Les dépenses courantes se sont élevées à 1 500,9 milliards de FCFA dans le budget 2020 contre 1 415,4 milliards de FCFA dans la loi de finances rectificative de 2019, soit une hausse de 85,5 milliards, correspondant à un taux d’augmentation de 6,0%. Elles représentaient 54,2%2 du budget général 2020. La hausse des dépenses courantes se justifie en partie par les dépenses de personnel qui connaissent une hausse de 40,7 milliards de FCFA, soit un taux de progression de 6,8%
L’augmentation des dépenses de personnel découle entre autres de l’incidence des accords entre le gouvernement et les partenaires sociaux, des recrutements dans l’armée dans le cadre de la mise en œuvre de la Loi d’Orientation et de Programmation Militaire (LOPM) et de la Loi de Programmation de la Sécurité Intérieure (LPSI), de l’augmentation du plafond de la grille indiciaire des fonctionnaires et contractuel de l’Etat, du relèvement de trois (03) ans de l’âge de départ à la retraite par catégorie, de l’incidence sur la pension de la majoration de la grille, etc.

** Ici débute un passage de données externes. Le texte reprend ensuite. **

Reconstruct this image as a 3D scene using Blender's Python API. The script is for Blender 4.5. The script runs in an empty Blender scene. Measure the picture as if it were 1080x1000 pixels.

Quant aux frais financiers et passifs, ils passent de 131,1milliards de FCFA dans le budget rectifié 2019 à 160,4 milliards de FCFA dans celui de 2020, soit une hausse de 29,4 milliards de FCFA. Cette augmentation est imputable essentiellement au règlement des intérêts de la dette intérieure qui ont augmenté de 16,5 milliards de FCFA, soit un taux d’évolution de 25,1%. Dans le budget général 2020, les frais financiers et passifs représentent environ 6,5%.
Pour ce qui est des dépenses d’investissements, elles sont évaluées à 971,5 milliards de FCFA dans le budget 2020 contre 845,8 milliards de FCFA dans la loi de finances rectificative 2019, soit une hausse de 125,7 milliards de FCFA ou 14,9%. Elles représentent 39,3% du budget général 2020 (Cf. tableau 6 et figure 7).